In the weeks and months that followed, the Watergate story was front page news and the lead story of every network news broadcast. The media assault was led by two young reporters from the Washington Post, Bob Woodward and Carl Bernstein, who later disclosed that they had a White House source who regularly fed them information on the Administration’s internal handling of the scandal – a source that would soon become known as “Deep Throat.”
In spite of wide speculation, the true identity of “Deep Throat” has been a closely-held secret for many years, known only to the source, himself, and three or four others at the Washington Post. I was told his identity by a senior aide to Richard Nixon and Henry Kissinger in the summer of 1977, five years after Watergate, and it was not the 91-year-old former FBI official who now claims to be “Deep Throat.”
Nevertheless, W. Mark Felt, then deputy director of the FBI under J. Edgar Hoover, has now disclosed that he was “Deep Throat,” and since the Washington Post has confirmed that he was their Watergate source, we can be relatively certain that he was at least one of several individuals who provided inside information to the Post reporters.
Of course, Felt’s confession raises as many questions as it answers. For example, as a senior law enforcement official, why did he choose to go outside normal channels with what he felt was wrongdoing? The answer to that question is probably the same as the answer to the question of why the media made so much of Watergate, eventually causing Richard Nixon to resign the presidency, when it was known that the Democrats were doing exactly the same, and more.
Richard Nixon records in his diaries that an official of the McGovern campaign admitted to his close friend, Murray Chotiner, that the Democrats had illegal listening devices in the offices of the Committee to Reelect the President in Washington. The Democrats also maintained bank accounts in the name of The Committee to Reelect the President and laundered money through those accounts that they raised from Nixon supporters, acting under false pretenses. I know that from personal experience.
So what motivated Felt to go, not to the Justice Department and not to a grand jury, but to the Washington Post with what he knew? The likely answer to that question goes back to the death of J. Edgar Hoover in May 1972. As deputy director, it is understandable that Felt would assume that Hoover’s successor would be chosen from within the ranks of the FBI and that he was in the best position to move up to the directorship.

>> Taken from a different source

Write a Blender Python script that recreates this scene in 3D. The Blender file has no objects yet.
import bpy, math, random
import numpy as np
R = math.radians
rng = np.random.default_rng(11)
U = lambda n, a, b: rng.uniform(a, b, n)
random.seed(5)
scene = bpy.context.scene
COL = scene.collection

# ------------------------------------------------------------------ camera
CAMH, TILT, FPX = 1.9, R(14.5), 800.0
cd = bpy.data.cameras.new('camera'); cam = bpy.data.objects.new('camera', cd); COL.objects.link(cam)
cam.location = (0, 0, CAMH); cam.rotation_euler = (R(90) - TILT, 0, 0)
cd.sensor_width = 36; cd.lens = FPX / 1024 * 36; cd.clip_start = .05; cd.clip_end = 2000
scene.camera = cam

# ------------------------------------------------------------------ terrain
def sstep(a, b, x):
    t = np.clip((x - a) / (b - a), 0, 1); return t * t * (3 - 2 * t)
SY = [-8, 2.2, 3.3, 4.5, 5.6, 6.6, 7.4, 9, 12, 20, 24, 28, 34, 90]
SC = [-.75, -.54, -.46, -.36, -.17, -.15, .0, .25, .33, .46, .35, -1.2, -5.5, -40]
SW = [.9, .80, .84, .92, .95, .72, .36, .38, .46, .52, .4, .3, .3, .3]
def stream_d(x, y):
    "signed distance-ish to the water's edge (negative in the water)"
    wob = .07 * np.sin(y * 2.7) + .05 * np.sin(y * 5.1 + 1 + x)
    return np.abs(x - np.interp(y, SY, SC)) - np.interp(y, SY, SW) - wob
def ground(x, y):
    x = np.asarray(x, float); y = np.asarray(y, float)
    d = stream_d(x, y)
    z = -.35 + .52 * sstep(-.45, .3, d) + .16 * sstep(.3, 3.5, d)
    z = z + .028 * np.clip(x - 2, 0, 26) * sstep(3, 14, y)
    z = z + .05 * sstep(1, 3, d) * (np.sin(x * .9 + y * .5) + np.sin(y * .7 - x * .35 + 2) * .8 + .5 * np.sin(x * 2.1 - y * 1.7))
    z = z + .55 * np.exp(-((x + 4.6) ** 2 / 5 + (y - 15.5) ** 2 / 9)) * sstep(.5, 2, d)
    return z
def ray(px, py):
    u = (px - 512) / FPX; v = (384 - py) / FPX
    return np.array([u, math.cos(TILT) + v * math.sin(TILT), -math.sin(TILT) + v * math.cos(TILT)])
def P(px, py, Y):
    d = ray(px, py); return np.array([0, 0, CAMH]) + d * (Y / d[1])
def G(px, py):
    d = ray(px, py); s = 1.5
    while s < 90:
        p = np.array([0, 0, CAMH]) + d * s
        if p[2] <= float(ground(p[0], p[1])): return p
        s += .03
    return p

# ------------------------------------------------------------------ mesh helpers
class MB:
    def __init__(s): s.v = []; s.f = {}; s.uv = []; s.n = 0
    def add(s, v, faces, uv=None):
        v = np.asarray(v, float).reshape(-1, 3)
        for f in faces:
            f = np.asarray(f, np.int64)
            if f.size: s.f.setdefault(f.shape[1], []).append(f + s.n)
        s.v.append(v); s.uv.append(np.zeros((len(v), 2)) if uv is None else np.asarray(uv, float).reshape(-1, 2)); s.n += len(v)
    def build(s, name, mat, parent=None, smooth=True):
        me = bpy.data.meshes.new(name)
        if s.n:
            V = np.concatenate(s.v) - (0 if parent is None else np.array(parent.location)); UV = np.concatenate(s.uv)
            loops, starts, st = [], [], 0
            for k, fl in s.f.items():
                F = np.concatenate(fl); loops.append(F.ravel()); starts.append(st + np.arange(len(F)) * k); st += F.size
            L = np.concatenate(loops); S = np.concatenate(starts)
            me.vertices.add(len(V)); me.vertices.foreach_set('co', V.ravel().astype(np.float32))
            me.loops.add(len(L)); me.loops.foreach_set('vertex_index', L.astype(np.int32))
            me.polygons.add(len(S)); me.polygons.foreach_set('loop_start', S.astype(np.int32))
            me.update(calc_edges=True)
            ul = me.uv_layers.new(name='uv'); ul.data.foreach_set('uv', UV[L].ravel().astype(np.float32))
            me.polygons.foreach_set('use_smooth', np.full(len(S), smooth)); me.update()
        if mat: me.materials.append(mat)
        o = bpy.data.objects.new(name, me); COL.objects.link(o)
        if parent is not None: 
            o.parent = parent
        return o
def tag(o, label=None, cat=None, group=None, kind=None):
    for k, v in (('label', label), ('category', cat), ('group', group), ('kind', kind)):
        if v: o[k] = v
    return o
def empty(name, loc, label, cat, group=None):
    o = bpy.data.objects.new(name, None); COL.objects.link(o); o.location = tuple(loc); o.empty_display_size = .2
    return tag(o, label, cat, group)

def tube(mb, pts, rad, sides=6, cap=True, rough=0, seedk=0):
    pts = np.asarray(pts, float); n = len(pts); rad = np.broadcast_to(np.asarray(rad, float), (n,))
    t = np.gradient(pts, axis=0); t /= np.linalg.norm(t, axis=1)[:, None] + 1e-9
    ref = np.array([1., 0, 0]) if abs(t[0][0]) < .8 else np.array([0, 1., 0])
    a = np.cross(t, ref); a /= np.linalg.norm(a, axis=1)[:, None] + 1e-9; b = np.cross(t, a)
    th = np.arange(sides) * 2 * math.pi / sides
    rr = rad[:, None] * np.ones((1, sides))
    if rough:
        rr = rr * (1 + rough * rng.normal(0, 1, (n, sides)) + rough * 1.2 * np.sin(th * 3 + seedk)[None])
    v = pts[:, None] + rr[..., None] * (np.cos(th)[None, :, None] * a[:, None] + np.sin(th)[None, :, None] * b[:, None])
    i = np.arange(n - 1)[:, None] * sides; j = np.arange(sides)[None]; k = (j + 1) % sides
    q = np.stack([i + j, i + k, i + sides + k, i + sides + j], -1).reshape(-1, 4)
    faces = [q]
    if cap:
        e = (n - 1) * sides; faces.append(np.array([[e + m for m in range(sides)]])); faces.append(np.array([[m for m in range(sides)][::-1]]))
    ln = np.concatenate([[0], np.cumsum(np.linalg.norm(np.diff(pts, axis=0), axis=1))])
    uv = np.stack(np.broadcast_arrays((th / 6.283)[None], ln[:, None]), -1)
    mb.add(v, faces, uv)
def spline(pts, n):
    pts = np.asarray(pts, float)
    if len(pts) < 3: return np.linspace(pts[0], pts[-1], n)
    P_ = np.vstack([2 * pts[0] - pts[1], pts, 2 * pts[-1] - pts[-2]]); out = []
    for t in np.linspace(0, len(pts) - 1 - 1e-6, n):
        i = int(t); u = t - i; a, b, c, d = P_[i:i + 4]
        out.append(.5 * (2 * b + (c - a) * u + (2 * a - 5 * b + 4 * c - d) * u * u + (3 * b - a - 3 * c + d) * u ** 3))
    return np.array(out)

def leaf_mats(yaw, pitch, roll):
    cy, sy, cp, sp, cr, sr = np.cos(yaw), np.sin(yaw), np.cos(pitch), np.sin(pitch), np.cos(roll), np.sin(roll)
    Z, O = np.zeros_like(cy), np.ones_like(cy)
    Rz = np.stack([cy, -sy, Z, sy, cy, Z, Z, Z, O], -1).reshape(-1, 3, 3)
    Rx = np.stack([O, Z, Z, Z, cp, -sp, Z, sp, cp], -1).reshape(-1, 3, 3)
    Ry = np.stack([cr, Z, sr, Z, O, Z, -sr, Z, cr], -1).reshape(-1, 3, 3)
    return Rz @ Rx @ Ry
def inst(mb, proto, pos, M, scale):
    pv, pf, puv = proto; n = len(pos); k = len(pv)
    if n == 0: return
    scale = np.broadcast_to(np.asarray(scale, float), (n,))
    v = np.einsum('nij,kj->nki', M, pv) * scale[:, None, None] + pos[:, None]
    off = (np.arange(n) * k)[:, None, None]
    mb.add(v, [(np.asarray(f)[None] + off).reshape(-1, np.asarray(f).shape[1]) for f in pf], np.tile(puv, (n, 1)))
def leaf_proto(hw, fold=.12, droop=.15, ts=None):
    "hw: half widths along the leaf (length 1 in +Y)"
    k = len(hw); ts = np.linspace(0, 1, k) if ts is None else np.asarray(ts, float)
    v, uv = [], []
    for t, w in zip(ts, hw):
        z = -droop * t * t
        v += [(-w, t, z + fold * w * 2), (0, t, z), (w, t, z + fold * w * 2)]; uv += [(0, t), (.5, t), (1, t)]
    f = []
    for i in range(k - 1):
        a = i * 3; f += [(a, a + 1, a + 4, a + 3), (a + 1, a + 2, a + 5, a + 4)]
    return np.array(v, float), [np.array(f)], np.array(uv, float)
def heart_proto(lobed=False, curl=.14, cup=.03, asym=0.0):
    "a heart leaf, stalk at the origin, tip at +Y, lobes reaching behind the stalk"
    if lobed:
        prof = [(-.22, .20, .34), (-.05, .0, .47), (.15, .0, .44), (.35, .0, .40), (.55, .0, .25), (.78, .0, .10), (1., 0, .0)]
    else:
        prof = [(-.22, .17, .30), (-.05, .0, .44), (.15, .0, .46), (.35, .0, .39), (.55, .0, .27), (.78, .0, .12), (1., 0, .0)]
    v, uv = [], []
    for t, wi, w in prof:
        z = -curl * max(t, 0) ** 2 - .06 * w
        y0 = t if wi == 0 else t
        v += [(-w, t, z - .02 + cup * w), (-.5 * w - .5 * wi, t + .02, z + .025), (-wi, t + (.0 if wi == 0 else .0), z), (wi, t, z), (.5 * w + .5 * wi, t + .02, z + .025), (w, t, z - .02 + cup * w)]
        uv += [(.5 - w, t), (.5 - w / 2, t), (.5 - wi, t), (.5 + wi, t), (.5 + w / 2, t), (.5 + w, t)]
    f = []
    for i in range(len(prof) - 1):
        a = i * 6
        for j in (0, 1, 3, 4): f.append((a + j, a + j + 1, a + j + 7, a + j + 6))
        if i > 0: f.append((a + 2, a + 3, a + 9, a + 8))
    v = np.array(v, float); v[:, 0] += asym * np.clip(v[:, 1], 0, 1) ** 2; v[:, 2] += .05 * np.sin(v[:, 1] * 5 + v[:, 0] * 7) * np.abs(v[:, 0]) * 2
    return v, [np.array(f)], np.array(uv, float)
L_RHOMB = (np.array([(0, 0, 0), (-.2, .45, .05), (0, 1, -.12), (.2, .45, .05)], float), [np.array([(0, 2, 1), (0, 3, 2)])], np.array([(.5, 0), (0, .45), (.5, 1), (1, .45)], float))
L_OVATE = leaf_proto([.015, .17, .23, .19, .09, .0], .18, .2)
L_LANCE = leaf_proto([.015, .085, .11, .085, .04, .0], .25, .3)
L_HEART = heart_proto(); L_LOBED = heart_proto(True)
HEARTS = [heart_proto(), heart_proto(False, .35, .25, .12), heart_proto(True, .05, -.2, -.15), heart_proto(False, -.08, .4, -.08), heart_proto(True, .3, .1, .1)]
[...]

Unfortunately for Felt, that’s not what happened. Nixon was convinced that after 42 years under J.Edgar Hoover, the internal culture of the FBI needed an infusion of new blood. He appointed Assistant Attorney General L. Patrick Gray as Acting Director.
It is not unreasonable to speculate that, as Felt saw things, he had been passed over for a job that should have been his by right of succession. And when he telephoned the Post offering information on the White House’s handling of the Watergate affair, he was not interested in justice, he was interested in revenge. He took his information to a news organization that he knew hated Richard Nixon even more than he did.
Mark “Deep Throat” Felt deserves no medals. Petulance is neither virtuous nor valiant.